Some very useful feedback that I will be implementing as I move into Part Two of the course.

Reflection on Formative Feedback for Textiles 1: A Textiles Vocabulary: Assignment 1

My Tutor, Cari, sent my feedback through quickly, which was appreciated, as I had sort of been dreading it. Overall, I was relieved and delighted with my Tutor’s encouraging and useful comments and suggestions, which will help to direct my future study.
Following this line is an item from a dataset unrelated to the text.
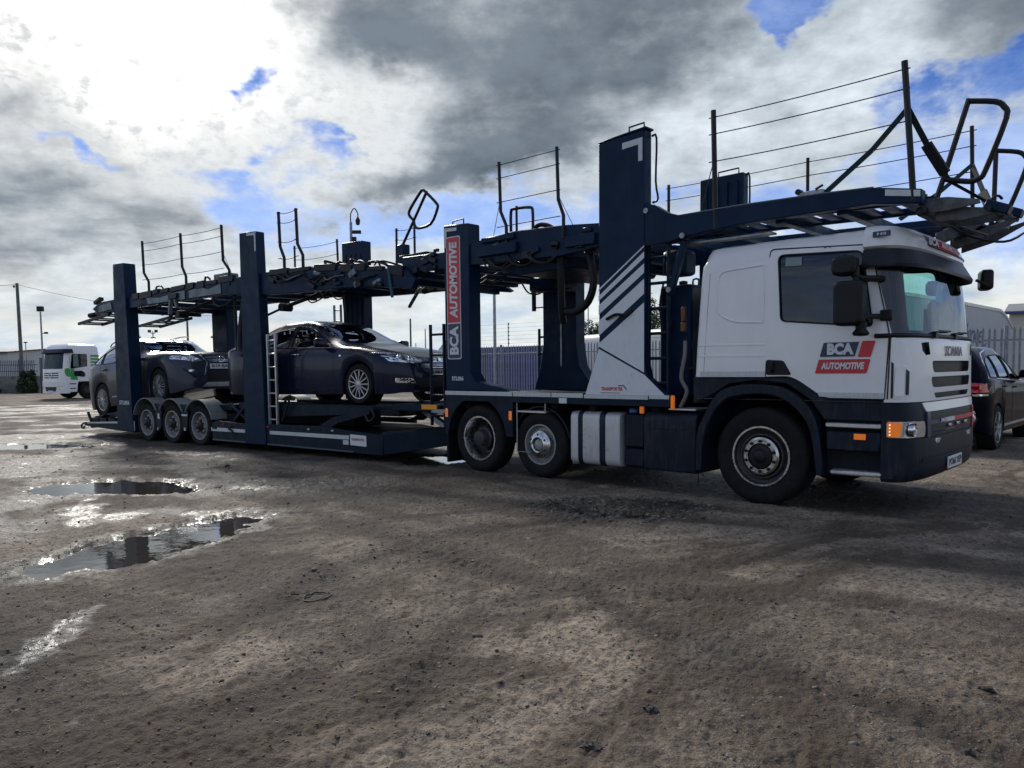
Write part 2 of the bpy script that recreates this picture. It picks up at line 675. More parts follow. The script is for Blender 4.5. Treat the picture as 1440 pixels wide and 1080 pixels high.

I was pleased to find that I have been on the right track for some aspects, such as:- exploration of drawing techniques; the variety of media tried; and experimentation with different approaches to composing and arranging my still life. This came directly from my research into contemporary drawing practice, so, as Cari suggested, I will continue to look at a range of other artists’ work in this area. My learning log was not overly descriptive, but contained a good balance of process, analysis and evaluation.

Needs Work

[I have edited this section, to include examples of my implementations of tutor recommendations in square brackets after the suggestions.]

Cari suggested that:-

  • I increase the variety of marks made within each picture, by varying the pressure of the tool, how it touches the surface, the type of contact, speed and type of movement used, especially in my use of traditional media. [I have now started to experiment with this in drawings such as these: Rag Rug Drawing and Quilt Drawing].
  • To experiment with different media that could be associated with an object (examples such as using varnish to represent the knife blade, or wax for the melon) [I have taken this comment on board with drawings such as these: Mown Grass Drawing and Mud Rag Rug Drawing].
  • I should not write on the front of my drawings, but record any necessary information on the reverse. [Noted and implemented with writing only on reverse of drawings].

To Do

  • Continue to investigate and respond to the question “What is drawing?” through artist research. [Drawing Research; Further Drawing Research].
  • Read “The Drawing Book” by Tania Kovats and “Vitamin D” by Emma Dexter. [Both books now purchased and explored! Observations on Drawing including artists from the recommended books].
  • Explore the OCA Pinterest Site and Cari’s board on drawing. [Ongoing].
  • Continue to think laterally to develop interesting themes to work from.
  • Be as varied and experimental as possible in my approach to the course, in gathering visual research and challenging the use of traditional media. [See Slug Drawing, and Seed Drawing, for examples].
  • Explore more line and mark making. [See Digital Flower Drawing, Rag Rug Detail Drawing, Pullover Detail Drawing, Pullover Line Drawing].
  • Continue to reflect critically and analytically. [Ongoing].